A pun is best delivered without announcing itself as a pun. Those ungifted at wordplay tend to underline, boldface and italicize their every attempt at a pun, most of which are already feeble. Thus, the pun’s bad reputation and the ensuing groans. In contrast I love a good, subtle, almost anonymous pun, which ought to detonate like a boobie-trap. The resulting intellectual burst of recognition is pure satisfaction. English is amenable to punning because our language is forever gravid, draws from so many sources and tends to be overrun with synonyms and homonyms. The OED defines pun precisely and without a nod to the comic:
“The use of a word in such
a way as to suggest two or more meanings or different associations, or of two
or more words of the same or nearly the same sound with different meanings, so
as to produce a humorous effect; a play on words.”
But of a specific kind.
Charles Lamb tended to take a shotgun approach to punning, assuming at least
one of the pellets will hit its target. Take this passage he wrote in a letter
replying to one from his friend John Bates Dibdin on June 30, 1826:
“Am I to answer all this?
why ’tis as long as those to the Ephesians and Galatians put together—I have
counted the words for curiosity. But then Paul has nothing like the fun which
is ebullient all over yours. I don’t remember a good thing (good like yours)

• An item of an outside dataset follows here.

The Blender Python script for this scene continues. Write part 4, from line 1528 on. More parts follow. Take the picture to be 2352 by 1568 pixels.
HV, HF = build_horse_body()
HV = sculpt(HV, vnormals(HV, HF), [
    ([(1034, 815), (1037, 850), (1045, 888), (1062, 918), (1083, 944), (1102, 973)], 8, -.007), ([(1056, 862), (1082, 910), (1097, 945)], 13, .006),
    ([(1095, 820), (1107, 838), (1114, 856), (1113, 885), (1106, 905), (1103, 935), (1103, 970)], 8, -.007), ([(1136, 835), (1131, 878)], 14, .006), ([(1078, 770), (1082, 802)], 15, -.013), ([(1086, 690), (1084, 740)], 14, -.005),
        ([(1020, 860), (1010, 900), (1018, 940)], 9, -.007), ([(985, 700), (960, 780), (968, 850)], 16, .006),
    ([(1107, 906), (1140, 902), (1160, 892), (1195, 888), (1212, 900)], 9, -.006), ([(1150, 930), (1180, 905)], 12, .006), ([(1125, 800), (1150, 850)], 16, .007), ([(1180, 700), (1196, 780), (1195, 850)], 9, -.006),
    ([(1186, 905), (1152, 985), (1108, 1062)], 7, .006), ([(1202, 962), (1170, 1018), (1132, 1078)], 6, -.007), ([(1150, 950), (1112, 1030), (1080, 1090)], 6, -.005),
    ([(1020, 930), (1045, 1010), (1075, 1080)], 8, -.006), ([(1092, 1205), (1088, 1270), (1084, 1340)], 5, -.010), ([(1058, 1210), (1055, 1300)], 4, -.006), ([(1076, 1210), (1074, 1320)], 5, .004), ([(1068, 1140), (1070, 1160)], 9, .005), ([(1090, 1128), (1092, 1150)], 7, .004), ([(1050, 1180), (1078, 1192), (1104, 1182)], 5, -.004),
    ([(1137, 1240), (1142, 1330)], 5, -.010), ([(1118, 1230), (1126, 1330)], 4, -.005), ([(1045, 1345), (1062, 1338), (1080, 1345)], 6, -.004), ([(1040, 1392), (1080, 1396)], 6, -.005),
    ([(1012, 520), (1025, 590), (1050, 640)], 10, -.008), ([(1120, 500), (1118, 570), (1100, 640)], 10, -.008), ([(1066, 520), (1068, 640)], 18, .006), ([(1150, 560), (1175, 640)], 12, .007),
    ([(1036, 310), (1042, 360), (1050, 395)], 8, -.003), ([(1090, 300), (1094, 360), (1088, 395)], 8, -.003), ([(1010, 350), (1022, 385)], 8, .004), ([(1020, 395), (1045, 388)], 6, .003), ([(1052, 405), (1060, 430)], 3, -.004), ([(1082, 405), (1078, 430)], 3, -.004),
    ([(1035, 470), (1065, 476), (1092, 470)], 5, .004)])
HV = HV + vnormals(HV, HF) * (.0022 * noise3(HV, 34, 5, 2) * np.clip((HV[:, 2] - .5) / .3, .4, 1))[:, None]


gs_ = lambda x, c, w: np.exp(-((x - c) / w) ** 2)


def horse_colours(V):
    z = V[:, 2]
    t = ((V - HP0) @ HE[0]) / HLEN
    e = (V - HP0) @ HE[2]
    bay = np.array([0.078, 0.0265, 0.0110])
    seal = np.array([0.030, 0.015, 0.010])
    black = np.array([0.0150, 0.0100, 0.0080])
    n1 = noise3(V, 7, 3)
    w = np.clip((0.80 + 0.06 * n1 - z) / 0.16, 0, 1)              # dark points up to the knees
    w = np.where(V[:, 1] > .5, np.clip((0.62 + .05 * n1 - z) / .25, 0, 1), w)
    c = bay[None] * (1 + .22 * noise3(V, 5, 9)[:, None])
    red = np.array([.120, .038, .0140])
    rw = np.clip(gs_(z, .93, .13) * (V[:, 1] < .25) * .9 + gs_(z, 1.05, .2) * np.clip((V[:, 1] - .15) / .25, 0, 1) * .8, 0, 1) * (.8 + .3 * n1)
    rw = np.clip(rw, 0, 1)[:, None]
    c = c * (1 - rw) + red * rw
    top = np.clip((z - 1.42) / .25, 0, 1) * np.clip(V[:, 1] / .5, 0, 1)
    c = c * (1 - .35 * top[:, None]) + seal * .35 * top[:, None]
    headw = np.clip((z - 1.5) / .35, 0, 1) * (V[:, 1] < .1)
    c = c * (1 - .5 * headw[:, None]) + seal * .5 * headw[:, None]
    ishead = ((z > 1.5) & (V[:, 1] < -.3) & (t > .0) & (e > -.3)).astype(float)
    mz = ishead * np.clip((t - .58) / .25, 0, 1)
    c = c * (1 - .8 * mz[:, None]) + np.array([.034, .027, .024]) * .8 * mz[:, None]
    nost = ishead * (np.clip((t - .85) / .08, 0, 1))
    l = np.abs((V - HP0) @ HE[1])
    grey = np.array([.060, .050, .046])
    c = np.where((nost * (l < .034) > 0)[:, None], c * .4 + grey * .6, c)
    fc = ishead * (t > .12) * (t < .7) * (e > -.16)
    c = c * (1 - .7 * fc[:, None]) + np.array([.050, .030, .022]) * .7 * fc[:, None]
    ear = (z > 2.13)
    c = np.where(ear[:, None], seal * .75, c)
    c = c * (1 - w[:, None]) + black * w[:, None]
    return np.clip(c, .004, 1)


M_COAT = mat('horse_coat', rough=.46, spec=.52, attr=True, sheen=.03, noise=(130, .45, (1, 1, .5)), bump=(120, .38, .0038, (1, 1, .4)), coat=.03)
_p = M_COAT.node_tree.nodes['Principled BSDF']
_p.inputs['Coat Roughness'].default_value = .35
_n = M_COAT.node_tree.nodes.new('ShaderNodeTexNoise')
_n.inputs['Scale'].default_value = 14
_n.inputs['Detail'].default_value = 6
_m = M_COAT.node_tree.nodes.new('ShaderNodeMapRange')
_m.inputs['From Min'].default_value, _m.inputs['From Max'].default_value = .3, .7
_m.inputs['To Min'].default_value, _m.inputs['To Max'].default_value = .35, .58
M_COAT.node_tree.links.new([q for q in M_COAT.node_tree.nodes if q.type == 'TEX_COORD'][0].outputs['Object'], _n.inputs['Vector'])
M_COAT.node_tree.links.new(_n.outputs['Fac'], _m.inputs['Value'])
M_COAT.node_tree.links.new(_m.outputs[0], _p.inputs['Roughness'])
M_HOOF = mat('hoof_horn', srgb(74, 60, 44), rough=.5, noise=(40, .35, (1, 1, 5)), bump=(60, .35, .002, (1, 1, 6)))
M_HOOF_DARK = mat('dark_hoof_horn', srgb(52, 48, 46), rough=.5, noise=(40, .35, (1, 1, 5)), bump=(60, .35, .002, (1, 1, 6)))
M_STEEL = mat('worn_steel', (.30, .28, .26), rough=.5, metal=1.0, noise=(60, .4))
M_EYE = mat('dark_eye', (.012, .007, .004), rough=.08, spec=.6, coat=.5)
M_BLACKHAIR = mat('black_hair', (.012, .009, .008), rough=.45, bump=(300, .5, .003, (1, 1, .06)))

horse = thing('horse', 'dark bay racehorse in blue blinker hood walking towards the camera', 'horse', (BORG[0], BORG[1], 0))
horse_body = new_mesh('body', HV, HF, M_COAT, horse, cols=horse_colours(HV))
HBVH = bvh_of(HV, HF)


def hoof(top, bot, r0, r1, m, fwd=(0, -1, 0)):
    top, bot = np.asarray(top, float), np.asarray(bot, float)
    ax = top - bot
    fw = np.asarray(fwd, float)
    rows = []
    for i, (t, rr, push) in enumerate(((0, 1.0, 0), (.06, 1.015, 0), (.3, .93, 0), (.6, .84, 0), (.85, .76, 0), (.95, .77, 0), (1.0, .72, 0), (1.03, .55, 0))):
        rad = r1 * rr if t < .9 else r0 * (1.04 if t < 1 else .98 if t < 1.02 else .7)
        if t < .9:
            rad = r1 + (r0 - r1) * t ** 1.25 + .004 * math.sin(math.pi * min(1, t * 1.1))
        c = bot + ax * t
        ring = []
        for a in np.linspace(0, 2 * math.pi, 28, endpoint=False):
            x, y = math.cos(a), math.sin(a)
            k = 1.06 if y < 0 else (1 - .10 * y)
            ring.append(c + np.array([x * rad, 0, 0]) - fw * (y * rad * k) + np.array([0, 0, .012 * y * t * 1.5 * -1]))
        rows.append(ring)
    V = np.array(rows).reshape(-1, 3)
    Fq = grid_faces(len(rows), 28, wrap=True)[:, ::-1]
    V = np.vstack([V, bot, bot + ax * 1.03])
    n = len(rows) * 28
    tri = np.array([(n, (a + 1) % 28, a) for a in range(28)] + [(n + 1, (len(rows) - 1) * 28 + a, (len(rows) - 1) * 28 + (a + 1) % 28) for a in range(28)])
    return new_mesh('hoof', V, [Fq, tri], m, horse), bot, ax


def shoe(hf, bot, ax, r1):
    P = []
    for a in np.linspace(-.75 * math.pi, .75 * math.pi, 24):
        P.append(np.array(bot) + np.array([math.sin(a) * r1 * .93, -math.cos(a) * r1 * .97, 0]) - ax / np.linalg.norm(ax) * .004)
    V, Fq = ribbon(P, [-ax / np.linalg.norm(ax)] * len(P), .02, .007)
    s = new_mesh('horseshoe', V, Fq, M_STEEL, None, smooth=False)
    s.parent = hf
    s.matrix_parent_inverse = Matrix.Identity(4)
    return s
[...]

from the 1st Romans to the last of the Hebrews. I remember but one Pun in all
the Evangely, and that was made by his and our master: Thou art Peter (that is
Doctor Rock) and upon this rock will I build &c.; which sanctifies Punning
with me against all gainsayers. I never knew an enemy to puns, who was not an
ill-natured man.”
Lamb’s bilingual pun is based on Matthew 16:18: “And I say also unto thee, That thou art Peter, and upon this rock I will build my church; and the gates of hell shall not prevail against it.” It was a favorite of another master-pungent, James Joyce.